McCONNELL v. FEDERAL ELECTION COMM'N

Opinion of Kennedy, J.

2.

The final aspect of BCRA that implicates Buckley's anti-corruption rationale is § 213, the forced choice provision. The majority concludes § 213 violates the Constitution. I agree and write on this aspect of the case to point out that the section's unlawfulness flows not from the unique contours of the statute that settle how much political parties may spend on their candidate's campaign, see ante, at 215-219, but from its raw suppression of constitutionally protected speech.

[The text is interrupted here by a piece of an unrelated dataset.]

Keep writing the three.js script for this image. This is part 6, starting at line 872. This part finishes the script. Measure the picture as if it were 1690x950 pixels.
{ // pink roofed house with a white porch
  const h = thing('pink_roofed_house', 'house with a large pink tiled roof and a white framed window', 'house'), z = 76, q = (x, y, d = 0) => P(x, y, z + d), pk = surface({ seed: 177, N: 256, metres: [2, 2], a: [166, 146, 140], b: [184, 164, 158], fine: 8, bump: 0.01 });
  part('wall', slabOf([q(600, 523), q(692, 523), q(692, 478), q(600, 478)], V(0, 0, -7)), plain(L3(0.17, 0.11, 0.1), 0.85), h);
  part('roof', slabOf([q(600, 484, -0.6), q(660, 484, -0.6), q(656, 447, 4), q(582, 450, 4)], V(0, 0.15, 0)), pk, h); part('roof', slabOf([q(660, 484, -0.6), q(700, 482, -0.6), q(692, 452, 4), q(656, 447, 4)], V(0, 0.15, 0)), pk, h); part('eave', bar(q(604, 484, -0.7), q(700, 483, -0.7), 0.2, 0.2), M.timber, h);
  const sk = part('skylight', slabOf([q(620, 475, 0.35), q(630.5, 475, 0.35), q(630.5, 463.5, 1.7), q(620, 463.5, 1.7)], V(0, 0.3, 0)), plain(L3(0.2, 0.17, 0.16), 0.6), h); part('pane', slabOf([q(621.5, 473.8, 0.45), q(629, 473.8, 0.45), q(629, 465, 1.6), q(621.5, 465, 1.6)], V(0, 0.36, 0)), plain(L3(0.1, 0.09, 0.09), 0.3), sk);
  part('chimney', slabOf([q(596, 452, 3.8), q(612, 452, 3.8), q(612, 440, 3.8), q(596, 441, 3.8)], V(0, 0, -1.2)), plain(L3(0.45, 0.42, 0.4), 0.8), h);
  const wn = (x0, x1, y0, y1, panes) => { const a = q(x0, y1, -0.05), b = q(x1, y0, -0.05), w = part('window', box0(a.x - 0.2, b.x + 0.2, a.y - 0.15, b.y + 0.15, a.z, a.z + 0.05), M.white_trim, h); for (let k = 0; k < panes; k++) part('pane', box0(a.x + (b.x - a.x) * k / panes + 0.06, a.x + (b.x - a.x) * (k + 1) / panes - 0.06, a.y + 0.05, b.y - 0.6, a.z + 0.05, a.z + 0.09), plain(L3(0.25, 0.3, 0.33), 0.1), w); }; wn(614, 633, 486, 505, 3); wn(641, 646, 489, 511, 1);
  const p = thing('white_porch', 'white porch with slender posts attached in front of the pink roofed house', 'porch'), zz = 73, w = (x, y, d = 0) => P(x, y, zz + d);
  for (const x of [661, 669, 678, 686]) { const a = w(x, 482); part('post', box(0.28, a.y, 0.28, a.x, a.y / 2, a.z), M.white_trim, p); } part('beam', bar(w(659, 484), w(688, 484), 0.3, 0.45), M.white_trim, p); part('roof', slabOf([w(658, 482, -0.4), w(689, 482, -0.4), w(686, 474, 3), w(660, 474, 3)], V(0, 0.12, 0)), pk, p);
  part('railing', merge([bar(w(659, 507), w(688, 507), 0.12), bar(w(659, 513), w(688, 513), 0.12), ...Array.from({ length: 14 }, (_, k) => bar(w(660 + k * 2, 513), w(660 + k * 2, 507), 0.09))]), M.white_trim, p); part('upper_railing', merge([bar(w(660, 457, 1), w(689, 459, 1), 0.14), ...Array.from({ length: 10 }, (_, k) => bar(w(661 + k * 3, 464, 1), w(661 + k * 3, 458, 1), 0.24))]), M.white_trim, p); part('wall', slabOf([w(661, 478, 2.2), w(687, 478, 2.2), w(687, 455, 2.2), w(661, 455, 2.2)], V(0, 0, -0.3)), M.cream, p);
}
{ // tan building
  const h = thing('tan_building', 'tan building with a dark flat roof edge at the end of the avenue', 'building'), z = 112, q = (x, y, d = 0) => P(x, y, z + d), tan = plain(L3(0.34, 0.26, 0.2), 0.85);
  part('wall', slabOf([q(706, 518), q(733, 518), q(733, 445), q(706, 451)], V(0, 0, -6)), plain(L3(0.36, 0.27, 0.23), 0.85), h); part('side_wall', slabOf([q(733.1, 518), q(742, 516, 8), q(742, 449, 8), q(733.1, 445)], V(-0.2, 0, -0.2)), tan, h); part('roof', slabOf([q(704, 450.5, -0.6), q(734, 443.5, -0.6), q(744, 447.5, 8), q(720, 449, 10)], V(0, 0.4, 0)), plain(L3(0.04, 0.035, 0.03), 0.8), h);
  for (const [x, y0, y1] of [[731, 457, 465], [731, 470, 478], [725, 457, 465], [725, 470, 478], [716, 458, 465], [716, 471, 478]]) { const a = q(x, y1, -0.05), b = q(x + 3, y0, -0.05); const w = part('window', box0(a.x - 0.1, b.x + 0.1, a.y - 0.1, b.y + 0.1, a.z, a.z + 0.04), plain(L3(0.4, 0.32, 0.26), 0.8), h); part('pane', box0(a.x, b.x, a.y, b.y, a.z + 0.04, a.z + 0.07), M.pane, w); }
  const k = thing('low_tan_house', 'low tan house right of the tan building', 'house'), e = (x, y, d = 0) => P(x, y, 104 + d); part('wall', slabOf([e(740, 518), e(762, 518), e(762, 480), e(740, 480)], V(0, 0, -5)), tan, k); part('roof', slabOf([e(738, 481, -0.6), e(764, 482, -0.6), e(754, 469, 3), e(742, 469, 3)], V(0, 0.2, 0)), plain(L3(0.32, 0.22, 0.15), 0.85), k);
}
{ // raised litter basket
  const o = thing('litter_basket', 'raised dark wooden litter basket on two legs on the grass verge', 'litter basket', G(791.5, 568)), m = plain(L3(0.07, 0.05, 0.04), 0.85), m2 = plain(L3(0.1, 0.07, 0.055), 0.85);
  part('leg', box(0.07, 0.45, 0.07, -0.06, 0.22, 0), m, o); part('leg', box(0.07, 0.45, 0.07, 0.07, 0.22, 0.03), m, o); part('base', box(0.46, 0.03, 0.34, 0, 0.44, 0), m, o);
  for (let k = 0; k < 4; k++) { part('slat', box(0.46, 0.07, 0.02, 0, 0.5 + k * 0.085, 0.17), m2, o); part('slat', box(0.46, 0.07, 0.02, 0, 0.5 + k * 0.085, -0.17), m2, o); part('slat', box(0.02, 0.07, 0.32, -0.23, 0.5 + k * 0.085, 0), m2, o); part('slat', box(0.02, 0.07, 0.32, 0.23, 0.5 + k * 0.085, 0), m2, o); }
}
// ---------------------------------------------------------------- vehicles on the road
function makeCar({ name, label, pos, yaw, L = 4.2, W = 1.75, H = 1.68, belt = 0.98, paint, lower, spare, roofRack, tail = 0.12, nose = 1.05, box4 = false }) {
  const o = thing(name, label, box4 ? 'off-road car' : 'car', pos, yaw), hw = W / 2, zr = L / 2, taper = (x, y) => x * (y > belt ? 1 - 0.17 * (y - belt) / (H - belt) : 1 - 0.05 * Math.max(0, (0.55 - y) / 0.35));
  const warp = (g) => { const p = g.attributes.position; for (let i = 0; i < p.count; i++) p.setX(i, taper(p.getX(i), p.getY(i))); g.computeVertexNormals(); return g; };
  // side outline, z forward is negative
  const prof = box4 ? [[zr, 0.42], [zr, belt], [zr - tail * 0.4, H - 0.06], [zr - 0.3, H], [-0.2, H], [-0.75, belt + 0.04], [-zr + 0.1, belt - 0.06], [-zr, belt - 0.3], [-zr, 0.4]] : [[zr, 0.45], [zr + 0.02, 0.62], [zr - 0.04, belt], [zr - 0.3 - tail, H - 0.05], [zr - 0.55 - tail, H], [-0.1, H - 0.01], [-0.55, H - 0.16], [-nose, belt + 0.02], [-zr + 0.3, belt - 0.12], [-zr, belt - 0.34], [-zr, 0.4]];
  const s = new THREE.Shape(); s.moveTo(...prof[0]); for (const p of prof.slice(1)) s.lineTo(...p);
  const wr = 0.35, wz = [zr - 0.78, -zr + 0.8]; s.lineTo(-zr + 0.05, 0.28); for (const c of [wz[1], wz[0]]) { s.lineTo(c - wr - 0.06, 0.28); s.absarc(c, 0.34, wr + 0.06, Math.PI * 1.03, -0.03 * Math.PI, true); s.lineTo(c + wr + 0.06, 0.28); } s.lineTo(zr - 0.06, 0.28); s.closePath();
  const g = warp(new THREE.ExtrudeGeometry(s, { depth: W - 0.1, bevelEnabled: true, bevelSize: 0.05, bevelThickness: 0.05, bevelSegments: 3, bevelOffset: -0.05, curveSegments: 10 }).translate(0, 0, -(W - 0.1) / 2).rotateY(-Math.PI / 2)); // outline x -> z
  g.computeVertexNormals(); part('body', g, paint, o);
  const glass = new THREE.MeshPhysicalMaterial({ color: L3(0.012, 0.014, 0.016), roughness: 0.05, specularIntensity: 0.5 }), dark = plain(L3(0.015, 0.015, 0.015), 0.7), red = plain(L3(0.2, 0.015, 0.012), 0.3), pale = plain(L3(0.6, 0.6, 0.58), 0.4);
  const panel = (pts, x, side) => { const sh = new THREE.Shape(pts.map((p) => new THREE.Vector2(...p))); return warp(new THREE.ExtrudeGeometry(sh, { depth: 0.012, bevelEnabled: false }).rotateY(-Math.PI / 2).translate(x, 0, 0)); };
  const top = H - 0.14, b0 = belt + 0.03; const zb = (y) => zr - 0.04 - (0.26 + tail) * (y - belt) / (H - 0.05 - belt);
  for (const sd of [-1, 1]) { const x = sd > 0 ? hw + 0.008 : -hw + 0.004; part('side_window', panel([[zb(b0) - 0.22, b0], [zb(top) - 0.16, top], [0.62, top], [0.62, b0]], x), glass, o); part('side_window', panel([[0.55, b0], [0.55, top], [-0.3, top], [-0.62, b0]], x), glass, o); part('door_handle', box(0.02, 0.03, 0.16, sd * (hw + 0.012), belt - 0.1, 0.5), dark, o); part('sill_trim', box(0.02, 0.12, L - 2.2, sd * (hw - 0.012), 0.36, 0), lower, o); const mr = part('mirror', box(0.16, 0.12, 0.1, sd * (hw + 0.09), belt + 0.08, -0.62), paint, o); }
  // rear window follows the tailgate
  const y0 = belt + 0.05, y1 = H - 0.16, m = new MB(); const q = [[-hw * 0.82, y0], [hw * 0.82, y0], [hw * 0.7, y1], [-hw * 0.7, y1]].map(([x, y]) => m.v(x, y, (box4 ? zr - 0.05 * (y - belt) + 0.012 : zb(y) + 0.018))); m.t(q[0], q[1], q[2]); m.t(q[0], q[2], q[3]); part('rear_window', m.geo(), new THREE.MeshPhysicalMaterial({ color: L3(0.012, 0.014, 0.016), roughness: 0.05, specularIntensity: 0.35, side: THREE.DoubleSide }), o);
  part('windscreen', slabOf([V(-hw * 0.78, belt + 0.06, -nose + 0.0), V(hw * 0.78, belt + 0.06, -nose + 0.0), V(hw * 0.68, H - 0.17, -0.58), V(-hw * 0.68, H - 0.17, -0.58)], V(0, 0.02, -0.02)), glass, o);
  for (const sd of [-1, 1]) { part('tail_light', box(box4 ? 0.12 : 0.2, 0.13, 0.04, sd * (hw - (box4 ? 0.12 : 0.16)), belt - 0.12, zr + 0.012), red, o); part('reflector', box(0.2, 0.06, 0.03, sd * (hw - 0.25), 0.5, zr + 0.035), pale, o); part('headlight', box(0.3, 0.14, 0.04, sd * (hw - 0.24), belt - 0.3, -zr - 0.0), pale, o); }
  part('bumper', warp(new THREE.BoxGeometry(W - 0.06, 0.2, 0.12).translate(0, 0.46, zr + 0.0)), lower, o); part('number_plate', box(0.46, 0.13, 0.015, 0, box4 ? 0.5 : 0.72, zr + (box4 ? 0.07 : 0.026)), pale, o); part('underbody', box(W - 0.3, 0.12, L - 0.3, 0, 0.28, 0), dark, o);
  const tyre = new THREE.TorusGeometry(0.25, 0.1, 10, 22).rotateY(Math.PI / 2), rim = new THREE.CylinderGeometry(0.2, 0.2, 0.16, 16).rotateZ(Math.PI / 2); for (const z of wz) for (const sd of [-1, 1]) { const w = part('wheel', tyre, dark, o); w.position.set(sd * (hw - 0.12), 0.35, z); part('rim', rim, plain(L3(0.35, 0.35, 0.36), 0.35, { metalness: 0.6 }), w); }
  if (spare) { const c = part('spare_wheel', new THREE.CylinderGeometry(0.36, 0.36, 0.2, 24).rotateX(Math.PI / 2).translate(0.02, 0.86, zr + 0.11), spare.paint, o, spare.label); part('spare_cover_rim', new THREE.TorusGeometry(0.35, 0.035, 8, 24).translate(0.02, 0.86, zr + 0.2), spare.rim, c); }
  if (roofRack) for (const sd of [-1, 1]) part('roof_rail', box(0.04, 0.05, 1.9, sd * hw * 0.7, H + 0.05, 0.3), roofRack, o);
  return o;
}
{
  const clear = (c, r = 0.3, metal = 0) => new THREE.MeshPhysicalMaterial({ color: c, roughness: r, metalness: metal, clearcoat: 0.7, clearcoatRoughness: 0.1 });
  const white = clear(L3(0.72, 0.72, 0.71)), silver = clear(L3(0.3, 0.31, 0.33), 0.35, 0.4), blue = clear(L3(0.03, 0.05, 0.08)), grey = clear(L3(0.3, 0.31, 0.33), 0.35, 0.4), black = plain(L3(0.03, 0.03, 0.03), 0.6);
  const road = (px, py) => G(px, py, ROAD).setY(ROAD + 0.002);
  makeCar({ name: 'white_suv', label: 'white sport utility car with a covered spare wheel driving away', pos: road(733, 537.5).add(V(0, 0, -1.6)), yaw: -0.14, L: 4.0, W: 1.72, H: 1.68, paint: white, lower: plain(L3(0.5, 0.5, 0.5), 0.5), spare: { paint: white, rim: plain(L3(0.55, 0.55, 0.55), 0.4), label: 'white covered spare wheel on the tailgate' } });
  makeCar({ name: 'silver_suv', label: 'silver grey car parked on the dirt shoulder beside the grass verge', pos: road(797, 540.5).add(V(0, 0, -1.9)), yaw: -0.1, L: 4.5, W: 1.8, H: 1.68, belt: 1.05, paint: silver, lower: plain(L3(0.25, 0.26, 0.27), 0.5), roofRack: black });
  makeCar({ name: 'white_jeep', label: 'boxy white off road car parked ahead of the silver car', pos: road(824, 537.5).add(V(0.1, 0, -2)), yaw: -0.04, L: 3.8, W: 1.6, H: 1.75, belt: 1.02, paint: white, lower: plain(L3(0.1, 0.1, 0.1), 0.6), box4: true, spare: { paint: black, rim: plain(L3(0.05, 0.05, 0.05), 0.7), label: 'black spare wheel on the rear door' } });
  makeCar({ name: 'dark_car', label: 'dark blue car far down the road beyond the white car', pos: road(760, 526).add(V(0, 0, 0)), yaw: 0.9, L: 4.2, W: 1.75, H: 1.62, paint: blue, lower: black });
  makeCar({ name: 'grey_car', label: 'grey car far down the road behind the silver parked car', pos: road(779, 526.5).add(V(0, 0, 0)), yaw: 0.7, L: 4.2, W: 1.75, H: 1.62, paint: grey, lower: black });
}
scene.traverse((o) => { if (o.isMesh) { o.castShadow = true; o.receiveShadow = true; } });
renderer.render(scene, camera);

Section 213 unconstitutionally forces the parties to surrender one of two First Amendment rights. We affirmed that parties have a constitutionally protected right to make independent expenditures in Colorado I. I continue to believe, moreover, that even under Buckley a political party has a protected right to make coordinated expenditures with its candidates. See Colorado II, 533 U. S., at 466-482 (Thomas, J., dissenting). Our well-established constitutional tradition respects the role parties play in the electoral process and in stabilizing our representative democracy. "There can be little doubt that the emergence of a strong and stable two-party system in this country has contributed enormously to sound and effective government." Davis v. Bandemer, 478 U. S. 109, 144-145 (1986) (O'Connor, J., concurring in judgment). This role would be undermined in the absence of a party's ability to coordinate with candidates. Cf. Colorado I, supra, at 629 (Kennedy, J., concurring in judgment and dissenting in part) (parties can "give effect to their views only by selecting and supporting candidates"). Section 213's command that the parties abandon one First Amendment right or the other offends the Constitution even more than a command that a person choose between a First Amendment right and a statutory right.